Paving the yellow brick road
GOLD Road Resources has had a fantastic start to the year, with the first gold pour occurring from the Gruyere Project in the June quarter – just weeks after gold prices in Australia hit a high of $2050/oz.
The pour consisted of $2.2m worth of gold, which Gold Road business development and investor relations manager Duncan Hughes said was a testament to the company doing what it said it would do.
“We’ve built a project, we’ve paid for it and our balance sheet is still strong,” Mr Hughes said.
Mr Hughes said that, with the support of 50:50 joint venture partner Gold Fields, the company’s share price has risen from 5 cents in 2013 to $1.36 today on the back of production.
“There’s no use putting a hole in the ground if you don’t return something to shareholders,” Mr Hughes said.

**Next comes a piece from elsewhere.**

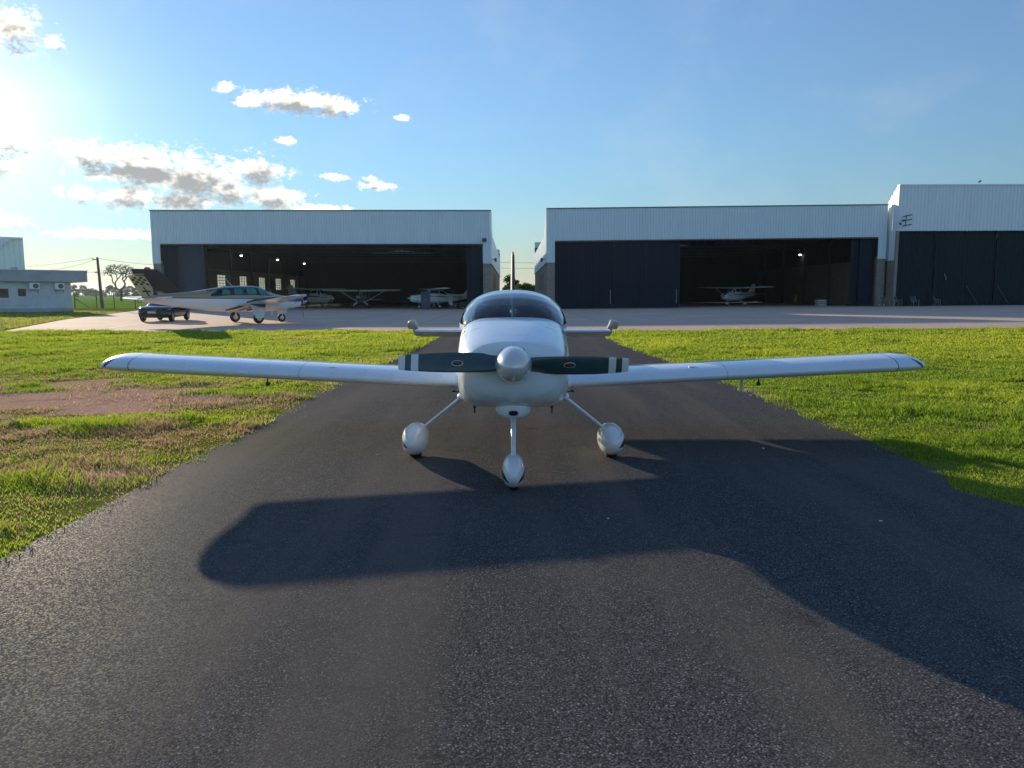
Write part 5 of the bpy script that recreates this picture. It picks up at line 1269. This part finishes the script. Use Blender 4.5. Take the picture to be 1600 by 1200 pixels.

At the current gold price, Mr Hughes said that after paying to keep the lights on, paying for production and paying taxes and royalties, and paying for exploration, there’s still 25 -35c to the dollar free cash flow.
“That’s free cash flow value to shareholders that can be invested in growth,” he said.
“We’re not going to sit on our hands. We’ve got a great asset in Gruyere and we’re going to optimise it.”
The focus now turns to commissioning of the final components of the process plant, the ball mill, which is anticipated to be completed early in the September 2019 quarter.
Commencement of the operation of the ball mill will mark the start of an anticipated ramp-up period of six to seven months.
Gold Road forecasts that the JV should attain commercial production mid-way through the ramp-up period and anticipates 2019 production at between 75,000 and 100,000oz.
“We’re set up to ramp up and deliver the cash flow we’ve promised,” Mr Hughes said.